TL;DR Locations and lair types inform encounter tables.


As an exercise, I made an encounter table based on the monsters encountered in Skyrim. I’ve read on other blogs that an encounter table ought to say something about a campaign, and I would tend to agree.

I guess my main issue is in deciding what should be on the encounter table.

My Skyrim table actually featured stuff that you don’t technically encounter so often in the game, largely because I felt there wasn’t quite the encounter mix I would have liked. While there was an abundance of berserkers and bandits, I didn’t feel there were enough “adventurers.” They’re kind of important.

The Forsworn clearly fit the “berserker” mold, since everyone hates them and they will attack you on sight — even after you complete their related quest.

Skyrim has no deficiency in bandits, either.

You do encounter a number of hunters, thieves, and mages of all colors and stripes on the road, but it isn’t quite… I’m not sure how to describe it.

You know, I really liked encountering traveling caravans in Fallout 3. I realize in retrospect that they weren’t very interesting, but it felt somehow dynamic.

For a direct comparison, I enjoy periodically encountering thieves and highwaymen (thieves’ guild) in Skyrim.
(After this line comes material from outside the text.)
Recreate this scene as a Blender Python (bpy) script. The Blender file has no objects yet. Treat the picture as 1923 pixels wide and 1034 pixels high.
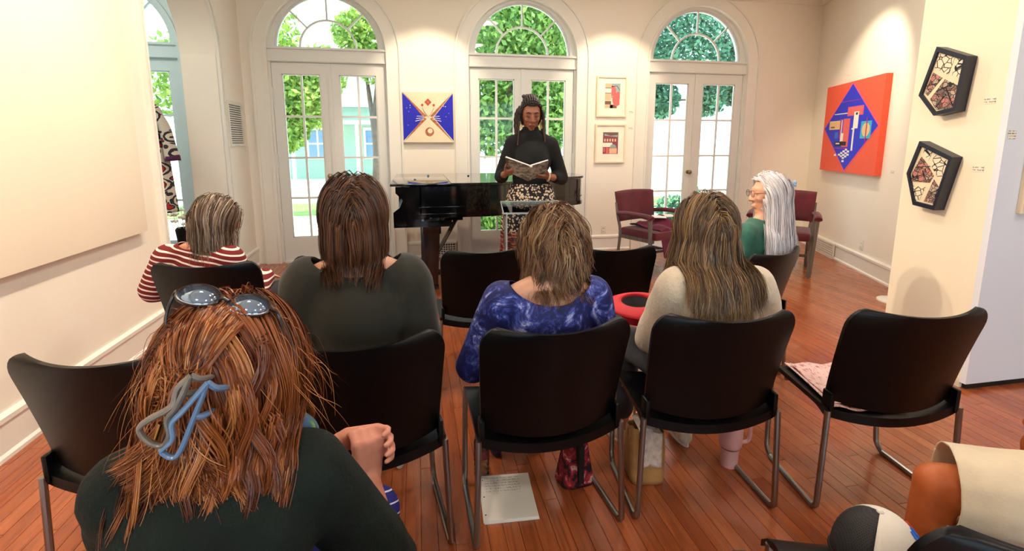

I like stumbling upon the Companions (fighters’ guild) slaying a giant or saber cat on the road. I like running across Imperial or Stormcloak soldiers escorting prisoners to forts.

Of all the players with whom I’ve discussed the game, I have had the most Dark Brotherhood encounters — five with a single character. To me, or for my own experience, it actually drove me to join the faction. I hadn’t been interested in the Dark Brotherhood before, but I’m glad I finally did.
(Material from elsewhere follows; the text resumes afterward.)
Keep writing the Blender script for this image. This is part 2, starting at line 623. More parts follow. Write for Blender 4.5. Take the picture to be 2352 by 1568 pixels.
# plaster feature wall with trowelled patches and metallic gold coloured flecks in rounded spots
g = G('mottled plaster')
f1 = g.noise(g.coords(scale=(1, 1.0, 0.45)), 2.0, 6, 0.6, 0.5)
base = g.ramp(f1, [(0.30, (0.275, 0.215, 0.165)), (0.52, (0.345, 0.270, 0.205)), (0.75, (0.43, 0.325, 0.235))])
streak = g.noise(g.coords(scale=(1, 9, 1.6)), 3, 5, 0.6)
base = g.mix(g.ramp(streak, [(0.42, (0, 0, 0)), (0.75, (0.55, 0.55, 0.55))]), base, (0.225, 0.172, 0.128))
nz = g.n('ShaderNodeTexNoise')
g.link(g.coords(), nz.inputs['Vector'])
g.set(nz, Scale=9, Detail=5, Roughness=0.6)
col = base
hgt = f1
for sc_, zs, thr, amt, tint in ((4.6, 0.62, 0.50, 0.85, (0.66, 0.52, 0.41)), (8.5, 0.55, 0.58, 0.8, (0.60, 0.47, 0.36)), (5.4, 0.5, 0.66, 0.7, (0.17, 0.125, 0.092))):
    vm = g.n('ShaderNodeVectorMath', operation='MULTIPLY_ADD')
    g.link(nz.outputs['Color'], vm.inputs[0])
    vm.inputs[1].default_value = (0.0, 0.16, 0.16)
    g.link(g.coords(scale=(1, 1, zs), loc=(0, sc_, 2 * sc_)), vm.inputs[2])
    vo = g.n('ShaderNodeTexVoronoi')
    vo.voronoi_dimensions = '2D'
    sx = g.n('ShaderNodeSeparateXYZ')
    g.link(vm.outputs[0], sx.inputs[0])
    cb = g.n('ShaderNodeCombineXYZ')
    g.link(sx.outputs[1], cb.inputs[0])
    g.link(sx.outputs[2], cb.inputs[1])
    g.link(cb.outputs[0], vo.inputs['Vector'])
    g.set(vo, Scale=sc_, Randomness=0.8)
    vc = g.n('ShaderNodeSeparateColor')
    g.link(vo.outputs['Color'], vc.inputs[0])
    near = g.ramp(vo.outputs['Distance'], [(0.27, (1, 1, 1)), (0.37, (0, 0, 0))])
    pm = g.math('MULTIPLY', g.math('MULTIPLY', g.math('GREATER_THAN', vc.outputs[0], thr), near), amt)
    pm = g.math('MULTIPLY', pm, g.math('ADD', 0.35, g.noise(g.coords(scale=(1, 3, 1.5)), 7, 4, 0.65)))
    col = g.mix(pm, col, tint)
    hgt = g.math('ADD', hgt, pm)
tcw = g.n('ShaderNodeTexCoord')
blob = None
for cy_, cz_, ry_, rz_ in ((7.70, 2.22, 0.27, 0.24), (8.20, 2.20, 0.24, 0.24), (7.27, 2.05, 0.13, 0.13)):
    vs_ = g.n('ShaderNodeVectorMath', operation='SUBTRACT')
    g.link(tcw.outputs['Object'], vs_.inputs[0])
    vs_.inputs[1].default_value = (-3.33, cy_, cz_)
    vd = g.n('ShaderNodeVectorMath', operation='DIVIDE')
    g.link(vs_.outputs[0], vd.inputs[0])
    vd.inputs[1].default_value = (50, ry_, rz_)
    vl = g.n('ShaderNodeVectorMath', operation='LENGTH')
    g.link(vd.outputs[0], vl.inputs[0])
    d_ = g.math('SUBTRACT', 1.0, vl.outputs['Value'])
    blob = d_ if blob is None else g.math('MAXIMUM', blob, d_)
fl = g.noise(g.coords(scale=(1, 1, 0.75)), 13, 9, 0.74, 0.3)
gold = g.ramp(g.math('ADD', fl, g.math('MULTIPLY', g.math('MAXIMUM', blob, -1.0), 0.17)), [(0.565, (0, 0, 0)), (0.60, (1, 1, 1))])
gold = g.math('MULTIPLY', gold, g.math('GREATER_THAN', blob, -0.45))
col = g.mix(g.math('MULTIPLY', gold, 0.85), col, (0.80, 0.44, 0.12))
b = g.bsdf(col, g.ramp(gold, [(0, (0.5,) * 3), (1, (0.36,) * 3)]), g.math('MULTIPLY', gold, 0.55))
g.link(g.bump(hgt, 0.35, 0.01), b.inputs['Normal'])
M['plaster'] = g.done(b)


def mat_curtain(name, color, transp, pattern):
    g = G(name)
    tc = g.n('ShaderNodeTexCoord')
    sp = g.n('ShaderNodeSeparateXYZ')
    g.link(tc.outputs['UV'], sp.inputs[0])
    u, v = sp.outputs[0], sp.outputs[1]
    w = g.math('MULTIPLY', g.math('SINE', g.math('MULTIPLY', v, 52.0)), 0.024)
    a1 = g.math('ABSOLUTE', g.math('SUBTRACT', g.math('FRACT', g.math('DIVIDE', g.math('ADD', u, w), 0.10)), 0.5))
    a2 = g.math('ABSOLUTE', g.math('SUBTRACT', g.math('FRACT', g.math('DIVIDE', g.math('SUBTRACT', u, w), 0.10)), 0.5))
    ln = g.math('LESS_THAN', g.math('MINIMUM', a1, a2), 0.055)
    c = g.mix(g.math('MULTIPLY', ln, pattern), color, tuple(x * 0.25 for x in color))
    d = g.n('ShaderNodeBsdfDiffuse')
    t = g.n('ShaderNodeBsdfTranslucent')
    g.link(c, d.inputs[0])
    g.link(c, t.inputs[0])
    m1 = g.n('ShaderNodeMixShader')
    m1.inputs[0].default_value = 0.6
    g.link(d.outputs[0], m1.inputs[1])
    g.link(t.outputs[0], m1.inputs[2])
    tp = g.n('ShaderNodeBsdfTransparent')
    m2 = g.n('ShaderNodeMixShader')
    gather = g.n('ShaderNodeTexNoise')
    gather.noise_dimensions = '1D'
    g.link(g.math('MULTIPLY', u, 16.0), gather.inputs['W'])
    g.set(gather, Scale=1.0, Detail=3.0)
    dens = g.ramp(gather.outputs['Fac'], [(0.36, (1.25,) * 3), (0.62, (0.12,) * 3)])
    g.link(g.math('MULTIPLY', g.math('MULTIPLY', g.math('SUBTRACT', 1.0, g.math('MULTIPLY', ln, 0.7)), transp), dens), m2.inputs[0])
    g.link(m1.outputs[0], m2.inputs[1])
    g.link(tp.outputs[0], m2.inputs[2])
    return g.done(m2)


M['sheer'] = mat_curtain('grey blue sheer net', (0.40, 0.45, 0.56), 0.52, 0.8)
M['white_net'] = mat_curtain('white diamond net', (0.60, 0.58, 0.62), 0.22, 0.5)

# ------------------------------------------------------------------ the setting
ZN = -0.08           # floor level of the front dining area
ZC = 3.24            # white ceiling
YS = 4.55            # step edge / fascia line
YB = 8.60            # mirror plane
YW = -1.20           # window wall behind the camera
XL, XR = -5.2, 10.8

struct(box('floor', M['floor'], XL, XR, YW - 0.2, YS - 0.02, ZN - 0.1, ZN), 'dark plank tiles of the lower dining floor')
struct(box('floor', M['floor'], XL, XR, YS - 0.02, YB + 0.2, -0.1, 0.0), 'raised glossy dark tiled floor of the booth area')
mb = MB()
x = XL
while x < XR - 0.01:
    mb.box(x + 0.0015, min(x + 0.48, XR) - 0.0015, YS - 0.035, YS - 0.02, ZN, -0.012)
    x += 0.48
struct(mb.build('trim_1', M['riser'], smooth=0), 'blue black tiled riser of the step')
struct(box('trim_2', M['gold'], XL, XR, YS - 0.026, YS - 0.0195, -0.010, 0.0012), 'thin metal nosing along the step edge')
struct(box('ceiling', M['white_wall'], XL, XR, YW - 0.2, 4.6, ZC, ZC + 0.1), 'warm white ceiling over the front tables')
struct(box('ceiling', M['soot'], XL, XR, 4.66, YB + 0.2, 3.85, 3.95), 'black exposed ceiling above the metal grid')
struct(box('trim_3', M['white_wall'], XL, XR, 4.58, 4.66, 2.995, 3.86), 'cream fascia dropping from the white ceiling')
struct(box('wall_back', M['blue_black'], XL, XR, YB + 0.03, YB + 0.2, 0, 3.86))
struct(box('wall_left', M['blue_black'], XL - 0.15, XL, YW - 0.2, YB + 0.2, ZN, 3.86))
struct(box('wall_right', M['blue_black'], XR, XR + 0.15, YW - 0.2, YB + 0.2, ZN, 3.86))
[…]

Anyway, there’s this thing I noticed in my Stars Without Number game.

I built a 2d10 encounter table full of mutants, ghouls, bandits, wild dogs, and merchants. After a couple chance encounters with bandits, the party decided they wanted to try and wipe out the bandit camp.

I hadn’t intended on creating a bandit camp, but the players decided there was one, they captured and interrogated a bandit to learn the location and layout, and then there was a bandit camp. Simple as that.

To be honest, I probably would have had a more coherent idea of the bandit camp if I’d known it was there beforehand — and running a game with so much improvisation takes a toll. To me, anyway. I like for things to move.

Somewhere between this post and my post about three hundred sixty locations (2015 August), it occurred to me that building encounter tables and determining location types could be combined. Monsters come from somewhere.

There are 19 entries on a 2d10 encounter table, and interestingly enough the square root of 360 is almost nineteen. (19×19=361) I apologize if this starts looking like numerology in places. I’m looking for number patterns to make things easier to remember and to facilitate worldbuilding.

“Do X of this, and Y of that” becomes easier if there are underlying patterns in how the formulas are applied. Many of them are arbitrary, yes, and so some other significance needs to be there to provide significance.

Sometimes rolling a fistful of d6s just isn’t as helpful as we’d like.